Tout cela noté, et conscients que l’indignation n’a jamais remédié en tant que telle à quoi que ce soit, quelles sont les issues? Elles apparaissent de trois ordres, sachant également que l’antisémitisme est une pathologie trans-générationnelle qui se transmet de mémoire en mémoire. La première est d’ordre judiciaire et policier. Il importe que disparaisse le sentiment d’impunité qui incite Dieudonné à parader, à signer et à persévérer. Ses condamnations ne sauraient plus longtemps rester ineffectives. Puisque le pervers joue avec la loi, il faut lui en inculquer, comme il se doit, et avec persistance, les obligations. Par ailleurs, et dès lors que le triste pitre est sous le coup de plusieurs condamnations, ceux qui l’hébergent, qui accueillent ses spectacles et favorisent ses récidives en deviennent les complices et appellent solidairement à leur encontre les sanctions du Code pénal. C’est lorsqu’il n’a plus trouvé d’hébergement qu’Abdelhakim Dekkar, le tueur de Libération, s’est rendu à la police. Reste le «public» de Dieudonné. Là encore, les individus qui le constituent doivent être persuadés que leur présence à ses « spectacles » les rend à leur tour complices des instillations collectives de haine antijuive qui s’y produisent et qu’à tout le moins ils aient le courage de s’y réunir à visage découvert.
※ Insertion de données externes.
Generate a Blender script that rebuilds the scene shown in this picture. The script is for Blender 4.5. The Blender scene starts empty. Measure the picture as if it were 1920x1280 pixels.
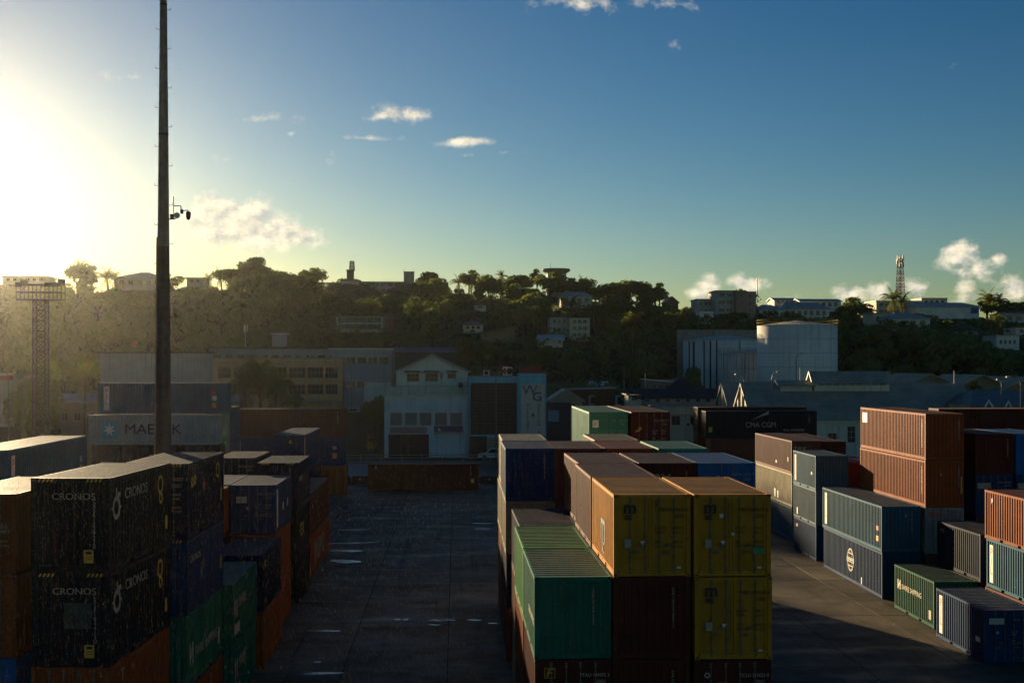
import bpy, bmesh, math, random
from mathutils import Vector, Matrix, noise as mnoise
R = math.radians
random.seed(7)
scene = bpy.context.scene
COL = scene.collection

# ------------------------------------------------------------------ camera
F, HZ, CH, TH = 2300.0, 686.0, 14.45, math.atan(105 / 2300.0)   # focal px, horizon row, eye height, yaw
cam = bpy.data.cameras.new('camera')
cam.sensor_width = 36.0
cam.lens = F / 1920 * 36
cam.shift_y = (HZ - 640) / 1920
cam.clip_start = 0.5
cam.clip_end = 6000
camo = bpy.data.objects.new('camera', cam)
COL.objects.link(camo)
camo.location = (0, 0, CH)
camo.rotation_euler = (R(90), 0, -TH)
scene.camera = camo
CT, ST = math.cos(TH), math.sin(TH)


def W2(px, d):
    """ground position seen in image column px at distance d in front of the eye"""
    xc = (px - 960) / F * d
    return d * ST + xc * CT, d * CT - xc * ST


def ZH(y, d):
    return CH - (y - HZ) * d / F


# ------------------------------------------------------------------ sky
SUN_AZ, SUN_EL = R(-24.0), R(8.0)
sdir = Vector((math.sin(SUN_AZ) * math.cos(SUN_EL), math.cos(SUN_AZ) * math.cos(SUN_EL), math.sin(SUN_EL)))
world = bpy.data.worlds.new('World')
scene.world = world
world.use_nodes = True
wn = world.node_tree
wn.nodes.clear()


def N(t, kind, **kw):
    n = t.nodes.new(kind)
    for k, v in kw.items():
        if k.startswith('i_'):
            n.inputs[k[2:].replace('_', ' ')].default_value = v
        else:
            setattr(n, k, v)
    return n


def LK(t, a, b):
    t.links.new(a, b)


def MATH(t, op, a, b=None, c=None, clamp=False):
    n = t.nodes.new('ShaderNodeMath')
    n.operation = op
    n.use_clamp = clamp
    for i, v in enumerate((a, b, c)):
        if v is None:
            continue
        if isinstance(v, (int, float)):
            n.inputs[i].default_value = v
        else:
            t.links.new(v, n.inputs[i])
    return n.outputs[0]


sky = N(wn, 'ShaderNodeTexSky', sky_type='NISHITA', sun_disc=False)
sky.sun_elevation = SUN_EL
sky.sun_rotation = SUN_AZ
sky.altitude = 0
sky.air_density = 1.0
sky.dust_density = 0.3
sky.ozone_density = 2.2
tc = N(wn, 'ShaderNodeTexCoord')
sep = N(wn, 'ShaderNodeSeparateXYZ')
LK(wn, tc.outputs['Generated'], sep.inputs[0])
fy = MATH(wn, 'MAXIMUM', sep.outputs['Y'], 0.02)
ca = MATH(wn, 'DIVIDE', sep.outputs['X'], fy)
ce = MATH(wn, 'DIVIDE', sep.outputs['Z'], fy)
comb = N(wn, 'ShaderNodeCombineXYZ')
LK(wn, ca, comb.inputs[0])
LK(wn, ce, comb.inputs[1])


def skyuv(px, py):
    r = (px - 960) / F
    x, y = ST + r * CT, CT - r * ST
    return x / y, (HZ - py) / F / y


CLOUDS = [  # column, row, half width, half height, strength, softness of noise
    (440, 420, 66, 36, 1.35), (400, 400, 34, 30, 1.25), (550, 445, 56, 18, 1.0), (495, 440, 60, 26, 1.25),
    (748, 214, 52, 13, .9), (700, 222, 40, 7, .5), (878, 266, 44, 8, .95), (680, 259, 50, 7, .6), (500, 222, 46, 10, .55), (240, 142, 50, 11, .45),
    (423, 299, 18, 9, .6), (960, 285, 26, 7, .4), (1090, 8, 90, 17, .6), (1240, 10, 70, 16, .5), (1265, 82, 16, 12, .35), (1765, 123, 42, 10, .3),
    (885, 292, 24, 5, .45), (630, 290, 26, 14, .3), (545, 250, 10, 6, .5), (760, 467, 20, 4, .3),
    (1800, 478, 42, 30, 1.0), (1805, 518, 28, 36, .85), (1840, 505, 40, 26, .75), (1872, 487, 16, 13, .8),
    (1330, 537, 22, 24, .9), (1310, 552, 34, 14, .8), (1402, 532, 36, 18, .95), (1430, 532, 20, 16, .6),
    (1600, 548, 42, 16, .95), (1540, 548, 18, 12, .55), (1645, 545, 30, 20, .8), (1722, 540, 30, 22, .8), (1900, 545, 34, 28, .9), (1830, 560, 60, 16, .6), (1480, 556, 40, 8, .5)]
mpn = N(wn, 'ShaderNodeMapping')
LK(wn, comb.outputs[0], mpn.inputs[0])
mpn.inputs['Scale'].default_value = (1.0, 1.25, 1.0)
cn = N(wn, 'ShaderNodeTexNoise')
cn.inputs['Scale'].default_value = 42
cn.inputs['Detail'].default_value = 5
cn.inputs['Roughness'].default_value = 0.6
LK(wn, mpn.outputs[0], cn.inputs['Vector'])
mp2 = N(wn, 'ShaderNodeMapping')
LK(wn, comb.outputs[0], mp2.inputs[0])
mp2.inputs['Scale'].default_value = (1.0, 1.25, 1.0)
mp2.inputs['Location'].default_value = (-0.004, 0.006, 0)
cn2 = N(wn, 'ShaderNodeTexNoise')
for k in ('Scale', 'Detail', 'Roughness'):
    cn2.inputs[k].default_value = cn.inputs[k].default_value
LK(wn, mp2.outputs[0], cn2.inputs['Vector'])
msum = None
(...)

Une société ne choisit pas toujours les maux qui la minent. Une fois qu’elle les a décelés, si elle ne les combat pas pour s’en guérir, il est rare qu’elle n’en paye pas le prix. Les « retours » calamiteux de l’Histoire sont toujours annoncés par l’impunité toxique de délinquants récidivants, émerveillés par leur audace et qui finissent par se prendre pour des héros.
Raphaël Draï zal
Ces éléments d’analyse reprennent en les développant les thèmes d’une chronique diffusée par Radio J, le 6 janvier 2014.